If only Devil’s Workshop would’ve followed that line of thinking to its fictional story conclusion, it might’ve earned the film a bit more notoriety — especially given its genuinely good performances from Granaderos, Hirsch, and (particularly) Mitchell. Instead, things take a completely unexpected turn in the movie’s closing minutes, culminating in a sudden, twisted freakout inside Eliza’s creepy exorcism pad. 

On its own, the movie’s hellish finale delivers scary scenery that’s satisfyingly horrific enough — complete with seared flesh, exposed sinew, and an infernal, quasi-incestuous love rite that’ll have viewers wondering where Eliza draws the dividing line between conventional motherhood and satanic ritual romance. Without spoiling everything, it’s also the kind of hyper-demonic meltdown that not everyone will get to walk away from… and while it does deliver the sort of payoff that at least one character craves, it’ll also leave you puzzling over whether the movie’s earlier story threads end up actually meaning much in the end. 

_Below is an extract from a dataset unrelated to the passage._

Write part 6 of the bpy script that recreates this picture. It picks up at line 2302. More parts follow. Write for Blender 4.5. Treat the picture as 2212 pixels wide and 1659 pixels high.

But in a low-budget fright flick like Devil’s Workshop, the real payoff isn’t so much in where the story actually arrives; instead, it’s all about the larger journey. As the film’s TikTok-style social media coda seems to suggest during its ending credits roll, it’s the kind of movie where everybody, whether they know it or not, loses something — even (and perhaps especially) those whose lives keep slacking blithely along into the cluelessly comfortable future.